A lo largo de la tarde me llaman varios periodistas. Ellos preguntan y yo, lo admito, no estoy preparado para contestar, desconozco muchas de las respuestas o si son correctas. Cuento cosas como que el hecho de que yo escriba en gallego no es nada excepcional, ni debería parecérselo a nadie, ni tampoco que el Estado premie libros en lenguas oficiales distintas del español (más que nunca en los últimos años), que lo excepcional fueron las décadas en las que solo se premiaban obras en castellano, como si no hubiese millones de hablantes, cientos de escritoras en otros idiomas, entre estas mismas fronteras. Cuento también que este premio es y no es la recompensa. Que un premio —igual que mucho antes aprobar una oposición o ser capaz de independizarme, y pienso en Annie Ernaux mientras lo digo— no me salva de nada, si es que hay algo de qué salvarme. Que no cambia la clase a la que pertenezco, ni a la que pertenecen mis padres, que no venga a ninguna raza. Cuento que la incerteza no es algo generacional, circunstancial, que es un defecto problema histórico, contemporáneo.
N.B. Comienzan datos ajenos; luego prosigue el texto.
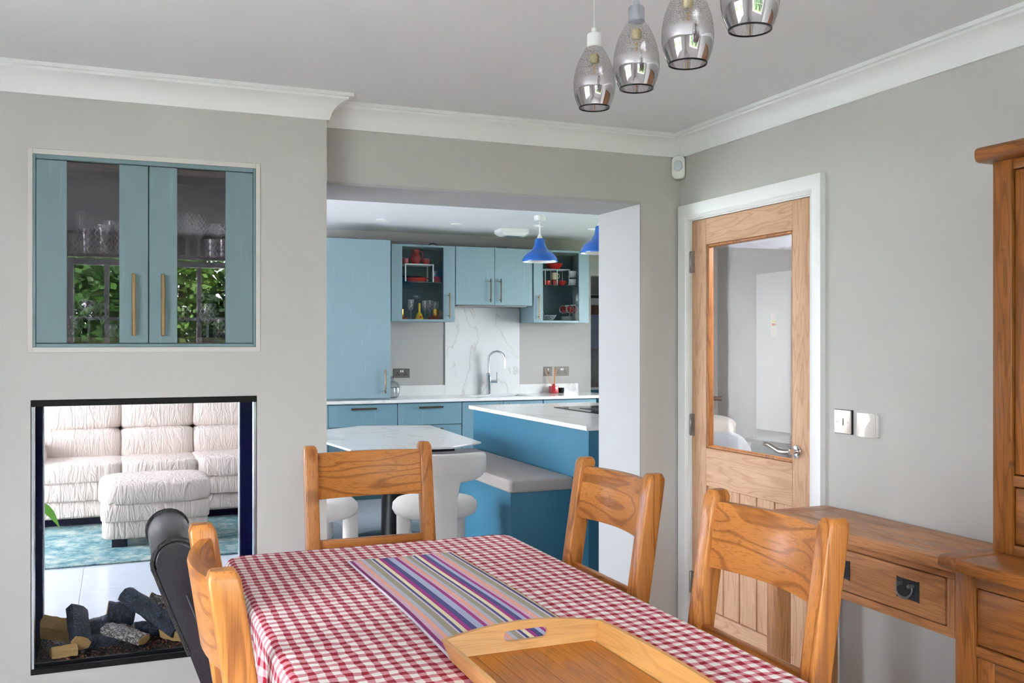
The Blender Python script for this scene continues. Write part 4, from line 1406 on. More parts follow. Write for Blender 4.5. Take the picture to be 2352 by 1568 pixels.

Que la incerteza es pobreza. Digo que Marcel Proust no podría escribir lo que escribió si no fuese Marcel Proust. Si no hubiese servicio en casa de Proust. Cuento todo esto y pienso en lo difícil que es sostener un libro. En lo afortunado que he sido —y soy— de poder sostenerlo, de encontrarme con la gente adecuada en el camino: mis 45 minutos dorados.

Pienso en el premio y solo pienso en seguir escribiendo. En todxs ellxs.